Because the Pentagon plans to give Trump two options, Harrison said he is skeptical Trump’s final proposal will be $700 billion.

Defense Secretary James Mattis, Harrison said, “is going to go back and appeal this to the president.”

“And the track record when the secretary of defense has a disagreement with the budget director and they go to the president to decide it, the track record on that is the secretary of defense is almost always going to win that argument,” Harrison said.

It’s ultimately up to Congress, though, to decide how much money will be allotted for the Pentagon. And GOP defense hawks on Capitol Hill have a new cudgel in their shed to argue for increased defense spending.

The National Defense Strategy Commission, a 12-member panel created by Congress to study and make recommendations on the U.S. defense strategy, recently released its final report.

The commission concluded that U.S. military superiority “has eroded to a dangerous degree” because of political, financial and international issues. Its report warned there will be “grave and lasting” consequences if Washington doesn’t act quickly to reverse the damage and adequately fund the Pentagon.

“The U.S. military could suffer unacceptably high casualties and loss of major capital assets in its next conflict,” the commission, headed by Eric Edelman, former ambassador and under secretary of Defense for policy, wrote in the report. “It might struggle to win, or perhaps lose, a war against China or Russia.
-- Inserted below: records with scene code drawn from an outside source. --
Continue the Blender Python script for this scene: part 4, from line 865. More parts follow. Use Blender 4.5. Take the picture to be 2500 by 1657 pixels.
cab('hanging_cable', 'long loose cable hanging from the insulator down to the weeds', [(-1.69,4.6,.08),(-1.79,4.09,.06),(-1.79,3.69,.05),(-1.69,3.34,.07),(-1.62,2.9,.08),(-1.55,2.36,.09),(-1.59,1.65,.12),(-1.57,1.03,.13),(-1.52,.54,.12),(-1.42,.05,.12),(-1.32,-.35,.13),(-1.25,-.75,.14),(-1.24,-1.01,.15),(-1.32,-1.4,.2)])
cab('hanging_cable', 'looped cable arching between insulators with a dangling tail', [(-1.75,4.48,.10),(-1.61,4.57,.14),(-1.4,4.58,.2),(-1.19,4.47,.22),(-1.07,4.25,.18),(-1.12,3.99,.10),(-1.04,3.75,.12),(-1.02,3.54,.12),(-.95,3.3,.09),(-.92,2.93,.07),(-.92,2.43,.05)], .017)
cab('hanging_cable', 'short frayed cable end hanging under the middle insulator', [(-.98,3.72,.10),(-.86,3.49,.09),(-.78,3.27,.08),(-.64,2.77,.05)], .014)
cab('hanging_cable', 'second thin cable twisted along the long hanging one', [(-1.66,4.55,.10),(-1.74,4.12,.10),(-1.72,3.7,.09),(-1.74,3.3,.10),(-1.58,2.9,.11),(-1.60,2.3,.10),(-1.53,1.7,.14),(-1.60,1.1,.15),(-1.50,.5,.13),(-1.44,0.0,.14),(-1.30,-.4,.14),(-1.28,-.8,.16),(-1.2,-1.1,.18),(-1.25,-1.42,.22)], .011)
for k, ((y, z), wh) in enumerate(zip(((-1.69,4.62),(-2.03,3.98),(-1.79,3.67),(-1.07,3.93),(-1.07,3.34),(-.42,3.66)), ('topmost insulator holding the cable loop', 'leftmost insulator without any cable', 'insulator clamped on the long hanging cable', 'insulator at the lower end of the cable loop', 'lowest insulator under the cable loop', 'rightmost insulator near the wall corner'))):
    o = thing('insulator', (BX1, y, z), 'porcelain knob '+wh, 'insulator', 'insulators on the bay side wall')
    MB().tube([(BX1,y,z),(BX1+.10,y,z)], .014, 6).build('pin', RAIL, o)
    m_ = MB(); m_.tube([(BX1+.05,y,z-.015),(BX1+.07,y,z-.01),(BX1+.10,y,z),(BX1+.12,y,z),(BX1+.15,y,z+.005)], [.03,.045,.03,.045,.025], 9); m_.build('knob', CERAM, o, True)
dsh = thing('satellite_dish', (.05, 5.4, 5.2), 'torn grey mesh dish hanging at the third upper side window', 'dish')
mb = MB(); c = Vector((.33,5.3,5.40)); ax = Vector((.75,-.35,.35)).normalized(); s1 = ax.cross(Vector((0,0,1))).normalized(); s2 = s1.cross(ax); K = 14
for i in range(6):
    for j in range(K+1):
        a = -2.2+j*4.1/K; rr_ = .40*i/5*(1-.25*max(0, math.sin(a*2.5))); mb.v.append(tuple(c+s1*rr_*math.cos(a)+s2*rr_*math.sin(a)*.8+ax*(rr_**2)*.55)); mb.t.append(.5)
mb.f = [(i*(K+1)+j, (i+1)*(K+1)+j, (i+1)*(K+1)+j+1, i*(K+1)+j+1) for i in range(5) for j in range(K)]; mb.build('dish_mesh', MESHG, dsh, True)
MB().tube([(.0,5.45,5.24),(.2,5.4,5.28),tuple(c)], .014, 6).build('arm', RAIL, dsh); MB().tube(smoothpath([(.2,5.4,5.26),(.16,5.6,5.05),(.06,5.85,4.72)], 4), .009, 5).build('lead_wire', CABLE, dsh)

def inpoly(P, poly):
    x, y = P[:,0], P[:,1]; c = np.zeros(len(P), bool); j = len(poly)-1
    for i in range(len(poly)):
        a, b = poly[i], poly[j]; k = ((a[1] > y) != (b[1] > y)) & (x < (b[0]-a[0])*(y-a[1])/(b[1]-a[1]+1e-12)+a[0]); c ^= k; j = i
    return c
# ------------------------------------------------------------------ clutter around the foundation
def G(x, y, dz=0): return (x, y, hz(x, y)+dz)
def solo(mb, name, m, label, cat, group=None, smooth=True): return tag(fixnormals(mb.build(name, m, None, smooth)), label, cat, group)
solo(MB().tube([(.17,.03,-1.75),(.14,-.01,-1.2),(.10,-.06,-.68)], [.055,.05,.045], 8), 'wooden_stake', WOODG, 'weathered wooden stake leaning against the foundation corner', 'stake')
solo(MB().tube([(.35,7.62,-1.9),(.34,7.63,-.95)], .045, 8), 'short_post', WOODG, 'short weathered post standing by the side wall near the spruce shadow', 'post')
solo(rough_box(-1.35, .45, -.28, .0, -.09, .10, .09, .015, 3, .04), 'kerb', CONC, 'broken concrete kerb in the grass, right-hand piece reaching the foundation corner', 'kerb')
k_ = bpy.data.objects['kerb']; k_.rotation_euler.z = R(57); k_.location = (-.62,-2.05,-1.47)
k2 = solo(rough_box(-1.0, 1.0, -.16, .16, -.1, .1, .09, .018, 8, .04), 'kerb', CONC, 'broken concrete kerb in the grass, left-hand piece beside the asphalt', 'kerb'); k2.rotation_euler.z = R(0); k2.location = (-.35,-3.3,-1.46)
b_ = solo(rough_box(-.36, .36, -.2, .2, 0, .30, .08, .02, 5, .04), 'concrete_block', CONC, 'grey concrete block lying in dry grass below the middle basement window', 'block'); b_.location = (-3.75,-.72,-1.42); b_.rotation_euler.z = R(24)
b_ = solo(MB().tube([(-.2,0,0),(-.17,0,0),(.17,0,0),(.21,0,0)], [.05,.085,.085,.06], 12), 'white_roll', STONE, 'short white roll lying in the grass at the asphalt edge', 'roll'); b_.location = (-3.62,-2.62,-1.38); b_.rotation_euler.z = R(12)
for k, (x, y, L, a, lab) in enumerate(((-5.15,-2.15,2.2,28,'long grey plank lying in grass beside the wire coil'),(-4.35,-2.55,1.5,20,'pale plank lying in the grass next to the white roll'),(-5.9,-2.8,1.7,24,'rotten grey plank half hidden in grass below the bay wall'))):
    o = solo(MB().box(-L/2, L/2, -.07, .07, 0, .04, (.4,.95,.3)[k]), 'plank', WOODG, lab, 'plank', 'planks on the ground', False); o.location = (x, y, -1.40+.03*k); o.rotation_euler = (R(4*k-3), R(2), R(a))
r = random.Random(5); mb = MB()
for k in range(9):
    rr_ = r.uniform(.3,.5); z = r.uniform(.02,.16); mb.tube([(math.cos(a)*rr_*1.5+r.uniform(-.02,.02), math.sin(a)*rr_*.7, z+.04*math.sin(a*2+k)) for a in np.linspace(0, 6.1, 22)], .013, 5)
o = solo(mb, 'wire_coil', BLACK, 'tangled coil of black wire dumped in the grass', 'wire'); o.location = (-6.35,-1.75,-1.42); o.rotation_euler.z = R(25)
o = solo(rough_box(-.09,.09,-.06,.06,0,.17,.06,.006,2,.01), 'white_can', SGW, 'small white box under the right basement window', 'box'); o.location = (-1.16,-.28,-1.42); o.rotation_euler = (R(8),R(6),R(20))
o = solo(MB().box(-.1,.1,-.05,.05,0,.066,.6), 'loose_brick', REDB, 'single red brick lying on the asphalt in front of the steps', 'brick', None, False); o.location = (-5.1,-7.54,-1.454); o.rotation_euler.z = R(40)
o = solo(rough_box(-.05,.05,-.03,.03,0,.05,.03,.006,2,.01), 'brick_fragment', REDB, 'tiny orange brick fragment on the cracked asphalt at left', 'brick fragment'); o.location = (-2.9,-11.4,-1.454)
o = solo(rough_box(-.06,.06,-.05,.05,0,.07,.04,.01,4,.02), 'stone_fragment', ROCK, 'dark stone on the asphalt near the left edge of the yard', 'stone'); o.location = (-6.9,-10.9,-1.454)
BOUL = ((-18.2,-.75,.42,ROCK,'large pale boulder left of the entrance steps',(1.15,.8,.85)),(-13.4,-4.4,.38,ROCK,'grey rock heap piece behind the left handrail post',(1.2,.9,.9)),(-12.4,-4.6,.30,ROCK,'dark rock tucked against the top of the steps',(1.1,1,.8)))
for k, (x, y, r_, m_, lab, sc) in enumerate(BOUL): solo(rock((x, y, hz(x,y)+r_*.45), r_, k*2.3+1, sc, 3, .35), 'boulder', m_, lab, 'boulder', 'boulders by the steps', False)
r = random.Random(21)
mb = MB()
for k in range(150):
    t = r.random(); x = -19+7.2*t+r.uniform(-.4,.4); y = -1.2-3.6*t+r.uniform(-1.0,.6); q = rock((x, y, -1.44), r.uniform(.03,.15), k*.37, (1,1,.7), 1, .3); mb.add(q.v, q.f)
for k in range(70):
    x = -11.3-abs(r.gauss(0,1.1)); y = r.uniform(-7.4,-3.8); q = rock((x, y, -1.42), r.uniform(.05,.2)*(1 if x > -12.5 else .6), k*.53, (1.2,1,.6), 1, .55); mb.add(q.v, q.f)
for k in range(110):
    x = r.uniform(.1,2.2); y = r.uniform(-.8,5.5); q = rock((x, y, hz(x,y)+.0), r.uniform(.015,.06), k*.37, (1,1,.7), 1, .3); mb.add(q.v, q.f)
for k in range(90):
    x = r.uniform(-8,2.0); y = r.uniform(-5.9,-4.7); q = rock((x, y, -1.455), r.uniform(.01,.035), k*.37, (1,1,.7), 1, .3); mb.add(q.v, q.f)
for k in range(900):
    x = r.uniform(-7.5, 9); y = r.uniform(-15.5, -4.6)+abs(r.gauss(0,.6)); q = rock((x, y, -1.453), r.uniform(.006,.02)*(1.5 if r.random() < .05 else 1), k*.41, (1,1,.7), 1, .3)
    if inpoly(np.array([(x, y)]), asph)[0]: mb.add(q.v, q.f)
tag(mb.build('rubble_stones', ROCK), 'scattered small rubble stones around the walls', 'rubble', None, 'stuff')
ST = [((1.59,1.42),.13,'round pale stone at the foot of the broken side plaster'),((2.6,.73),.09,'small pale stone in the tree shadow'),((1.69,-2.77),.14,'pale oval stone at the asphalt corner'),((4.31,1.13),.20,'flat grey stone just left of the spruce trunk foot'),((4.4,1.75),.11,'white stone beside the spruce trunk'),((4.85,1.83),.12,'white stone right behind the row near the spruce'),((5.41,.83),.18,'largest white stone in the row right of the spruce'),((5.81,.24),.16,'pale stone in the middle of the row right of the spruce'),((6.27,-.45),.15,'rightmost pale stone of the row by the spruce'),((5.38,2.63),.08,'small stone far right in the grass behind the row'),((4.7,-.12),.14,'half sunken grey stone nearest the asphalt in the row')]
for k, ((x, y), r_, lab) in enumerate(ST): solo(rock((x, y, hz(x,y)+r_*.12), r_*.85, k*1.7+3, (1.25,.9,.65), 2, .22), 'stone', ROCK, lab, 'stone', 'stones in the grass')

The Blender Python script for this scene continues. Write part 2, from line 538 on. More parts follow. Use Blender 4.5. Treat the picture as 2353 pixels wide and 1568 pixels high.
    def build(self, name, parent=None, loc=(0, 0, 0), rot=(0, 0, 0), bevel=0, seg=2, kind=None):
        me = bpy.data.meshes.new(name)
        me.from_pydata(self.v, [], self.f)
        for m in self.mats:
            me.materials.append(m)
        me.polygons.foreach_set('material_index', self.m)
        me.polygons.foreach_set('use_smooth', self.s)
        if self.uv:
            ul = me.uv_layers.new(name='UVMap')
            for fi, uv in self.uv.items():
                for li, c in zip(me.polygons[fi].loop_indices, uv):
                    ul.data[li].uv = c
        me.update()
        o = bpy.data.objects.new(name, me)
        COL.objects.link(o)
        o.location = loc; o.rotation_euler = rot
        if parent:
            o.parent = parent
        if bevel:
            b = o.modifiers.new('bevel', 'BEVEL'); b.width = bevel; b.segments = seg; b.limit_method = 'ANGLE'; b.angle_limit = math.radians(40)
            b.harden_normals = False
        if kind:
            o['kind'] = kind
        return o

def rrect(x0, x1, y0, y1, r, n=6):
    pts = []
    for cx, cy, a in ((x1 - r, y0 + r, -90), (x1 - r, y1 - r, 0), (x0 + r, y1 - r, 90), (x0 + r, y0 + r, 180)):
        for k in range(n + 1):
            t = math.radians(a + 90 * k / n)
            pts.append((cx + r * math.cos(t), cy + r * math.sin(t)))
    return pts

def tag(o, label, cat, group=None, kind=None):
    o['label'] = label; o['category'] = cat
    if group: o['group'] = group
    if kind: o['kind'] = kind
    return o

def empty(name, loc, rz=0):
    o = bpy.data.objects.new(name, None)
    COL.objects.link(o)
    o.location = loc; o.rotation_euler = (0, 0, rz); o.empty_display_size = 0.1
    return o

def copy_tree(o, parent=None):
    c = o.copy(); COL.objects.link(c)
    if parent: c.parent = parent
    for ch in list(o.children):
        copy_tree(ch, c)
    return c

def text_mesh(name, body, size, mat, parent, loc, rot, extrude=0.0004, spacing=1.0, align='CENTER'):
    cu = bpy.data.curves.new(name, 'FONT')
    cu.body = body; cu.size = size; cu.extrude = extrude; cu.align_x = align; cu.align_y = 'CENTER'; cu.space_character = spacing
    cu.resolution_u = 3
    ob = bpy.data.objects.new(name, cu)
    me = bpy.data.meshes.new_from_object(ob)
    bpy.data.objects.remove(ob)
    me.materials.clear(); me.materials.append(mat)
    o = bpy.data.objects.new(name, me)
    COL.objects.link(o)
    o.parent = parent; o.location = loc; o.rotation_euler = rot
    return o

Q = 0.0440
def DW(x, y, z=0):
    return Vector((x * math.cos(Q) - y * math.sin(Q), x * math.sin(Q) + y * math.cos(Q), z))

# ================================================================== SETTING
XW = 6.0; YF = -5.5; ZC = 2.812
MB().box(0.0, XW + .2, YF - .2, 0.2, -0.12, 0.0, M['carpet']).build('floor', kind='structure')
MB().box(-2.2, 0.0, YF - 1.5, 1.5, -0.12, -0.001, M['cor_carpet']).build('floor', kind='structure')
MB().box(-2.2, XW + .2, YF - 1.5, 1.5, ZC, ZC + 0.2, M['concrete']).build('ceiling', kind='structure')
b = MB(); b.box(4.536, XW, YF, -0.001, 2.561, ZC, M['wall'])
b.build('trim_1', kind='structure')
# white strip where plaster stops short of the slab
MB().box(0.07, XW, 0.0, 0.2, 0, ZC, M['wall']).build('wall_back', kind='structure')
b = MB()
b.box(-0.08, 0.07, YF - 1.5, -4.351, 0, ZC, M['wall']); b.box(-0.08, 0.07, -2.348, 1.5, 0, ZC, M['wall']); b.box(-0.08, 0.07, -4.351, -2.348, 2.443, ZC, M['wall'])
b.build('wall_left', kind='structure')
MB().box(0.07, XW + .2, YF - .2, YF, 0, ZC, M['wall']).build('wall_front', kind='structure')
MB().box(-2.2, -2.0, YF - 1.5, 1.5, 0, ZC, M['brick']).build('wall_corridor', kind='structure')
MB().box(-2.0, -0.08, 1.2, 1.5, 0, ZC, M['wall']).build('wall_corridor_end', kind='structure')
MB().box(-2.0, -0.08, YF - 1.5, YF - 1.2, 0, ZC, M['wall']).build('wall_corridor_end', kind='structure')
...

The United States is particularly at risk of being overwhelmed should its military be forced to fight on two or more fronts simultaneously.”

Senate Armed Services Committee Chairman Jim Inhofe (R-Okla.) immediately used the report to draw a $733 billion line in the sand on next year’s defense budget.

“I agree with the commission’s report that there must be ‘greater urgency and seriousness in funding national defense’ in order to ensure we can undertake essential nuclear and conventional modernization while rectifying readiness shortfalls,” Inhofe said in a statement the day the report was released. “That is why I believe the $733 billion defense budget originally proposed by President Trump for fiscal year 2020 should be considered a floor, not a ceiling, for funding our troops.”

Inhofe scheduled a Nov. 27 committee hearing to discuss the report, and he’s expected to further press his case for a $733 billion budget.

But unlike the last two years of defense spending increases, the other chairman at the negotiating table will be a Democrat, Rep. Adam Smith (Wash.).

When asked for comment on the commission report and what it means for defense spending, a spokesman for Smith told The Hill that “he does not have a statement at this time.”

But Smith has said one of his priorities as chairman of the House Armed Services Committee will be to look for ways to trim the defense budget. In his letter announcing his bid to be chairman he promised he will “look to eliminate inefficiency and waste” at the Pentagon.

Progressives on the committee, who could be a thorn in the wider party’s side, are also signaling their intentions ahead of the upcoming budget battle.

“There’s no doubt that we need to stay competitive with Russia and China, but we don’t win by building up our military,” Rep. Ro Khanna (D-Calif.) tweeted the night the commission report was released. “We win by helping workers prepare for the digital age by investing in broadband and fiber, expanding universities, and increasing funding to [the National Institutes of Health] and [the National Science Foundation].”

Based on past trends, Harrison predicted House Democrats will ultimately agree with Senate Republicans to boost defense spending if they also get increases in non-defense spending.

“That’s what we saw happen throughout the Obama administration, is Democrats just use the budget caps to protect non-defense,” Harrison said. “And so I think we’ll see the same dynamic play out this next year. Democrats will be willing to go along with more defense spending as long as it’s matched with an increase in non-defense spending.”